Cerebras、世界最大のコンピューターチップを発表

15kWのウェハースケールAIチップには、革新的な冷却が必要になる

今週、世界最大のコンピュータープロセッサが、ベールを脱いだCerebras(セレブラス)という企業から発表されました。Cerebrasはカリフォルニア州に本拠を置く注目のスタートアップ企業です。

このCerebrasのAIチップはiPadと同サイズのシリコンウェハーに1.2兆個のトランジスタを搭載しています。これは、AMDのEPYC Rome(320億個)- 現在生産されている最も高密度なプロセッサの約40倍の数量です。また、チップは400,000コア、そして18ギガバイトのオンボードメモリを備えています。ちなみに Intelの最新プロセッサは最大18コアです。

Cerebrasは、ウェハースケールシリコンの製造を阻んでいた根本的な問題を解決したと、今週スタンフォード大学で開催されたHot Chipsカンファレンスで説明しました。 それは、製造時のエラー率(歩留まり)およびオンチップ通信であると言います。

これらの問題をクリアした先に彼らが直面した、より現実的な問題…システムにモンスターチップを実装する際のパッケージング、冷却、熱膨張などの課題に対しても既に解決策を得ている、と記者団に語りました。 しかし、チップの量産体制や実際の稼働システムへの実装にはまだもう少し時間がかかる見込みです。

400,000コア

Cerebrasは、 AI コンピューティング分野で GPU に勝利するために、Wafer Scale Engine(WSE)と呼ばれるこのチップを開発しました。GPUで使用される並列アーキテクチャのレプリカではあるが、彼らはそれを極限まで押し進めました。膨大な数のコアに詰め込み、それぞれに専用のメモリを持たせました。具体的には、全体の400,000のコアは4,800コア毎に7×12のタイル配列のアレイにグループ化され、各コアには48KBのSRAMを持たせています。結果として出来たウェハーのサイズは、現時点で最も大きなNvidia GPUの56倍にもなりました。

Cerebrasは、160億分の1メートル(ナノメートル)スケールのトランジスタからチップを製造しました。 尚、現在実用化されている最先端のチップは、そのおよそ半分のコンポーネントサイズです。 Cerebrasは動作クロックスピードについて言及していませんが、2〜3 GHz未満の比較的低い速度であると想定されます。

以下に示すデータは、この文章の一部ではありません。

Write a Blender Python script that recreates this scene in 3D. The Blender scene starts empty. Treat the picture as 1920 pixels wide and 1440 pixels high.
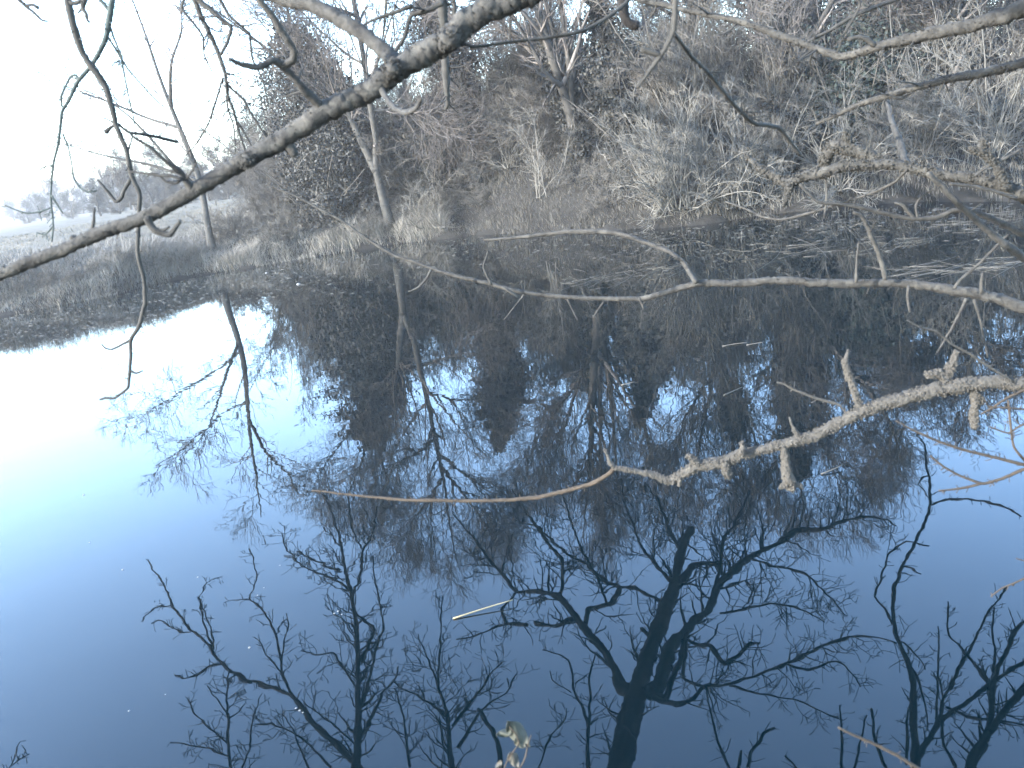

Manufacturing the Cerebras chip
– Cerebras

Cerebrasは、ベンチャーファンドから得た1億1,200万ドルで密かにWSEを開発していました。CEOのアンドリュー・フェルドマンやハードウェアアーキテクトのショーン・リーを含む主要メンバーの多くは、以前AMDが買収した最先端のシリコン企業SeaMicro社に勤務していました。

電子機器メーカーは、1980年代に同様のウェハースケールの統合を試みましたが、歩留まりが低すぎたために上手くいきませんでした。 ウェハーには、シリコン自身や製造プロセス段階での フォトリソグラフィ の分解能に起因する欠陥が常に含まれます。 製造業者は、単一のシリコンウェハーに多くのチップを配備し、破損が判明したチップを破棄します。 ほとんどのチップは完璧で使用可能なのですが、ウェハー全体を1つのプロセッサとして使用する場合、役に立たないコアが含まれることはほぼ確実です。

Cerebrasは、プロセッサの動作中に問題のあるコアを無視することで、この問題に対処しました。 また、プロセッサの多くのタイル間でデータフローが走る別の問題を解決するための通信プロトコルを開発しました。 同社はWSEをプロトタイプとして提供します。

システムビルダーは、WSEをコンピューターに実装するために、これ以外の問題も解決する必要があります。 このチップは15 kWもの電力を消費します。これは、平均的なサーバーを収容する42Uラック2架の消費電力を超えています。(補足: 3kWラックで考えると5架分にもなる) この熱を除去する唯一の方法は、チップを垂直に取り付け、液体を上向きに流しながら金属板で冷却することだとフェルドマン氏はインタビューで述べています。

Cerebrasは、製造ロードマップについては発表していません。 しかし、フェルドマン氏はEE Timesへのコメントで、「1000個のNvidia GPUと同等のパフォーマンスを、わずか2%のスペースと電力で実現を目指す」と述べていました。